Jacoby writes correctly that there is no establishment figure today who would dare to say, as Ingersoll said loudly and often, that the glory of America’s founding generation lies precisely in the fact that they consciously did not establish a Christian nation.
There is no establishment figure today (Bill Maher does not count) who would dare to have huge public fun at the expense of the pious in the Ingersoll manner—and thus also make it permissible for others to have such fun. Worst of all, there is no establishment figure today who seems quite to understand in his or her gut why creeping religious oppression—why the endless waves of abortion and contraception restrictions, the bogus infringement arguments of the Catholic bishops, the new state-level subsidies for religious education, the David Barton-inspired alt-histories of the country’s founding—must be firmly and fiercely resisted. Resisted not in a muffled, apologetic way but robustly and in the best tradition of American democracy.

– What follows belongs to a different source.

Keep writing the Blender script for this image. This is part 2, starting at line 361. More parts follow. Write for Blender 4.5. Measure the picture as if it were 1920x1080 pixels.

There’s no question that Ingersoll and kindred free spirits like Twain and Bierce made the United States a much healthier country during the Gilded Age than it otherwise would have been. A certain tonic looseness, a good-humored irreverence and respect for unbelief, persisted in the common culture until the horrors of World War I gave fear-based faith a new lease on life.
In this nerve-wracked 21st-century moment, our homegrown Taliban would not have God mocked in any way, for God absolutely must bless and prosper the United States of America. Where religion is concerned we have plenty of cynics today, but we have almost no outright critics of religious arrogance or staunch resisters against religious intrusion. We are much the poorer for it.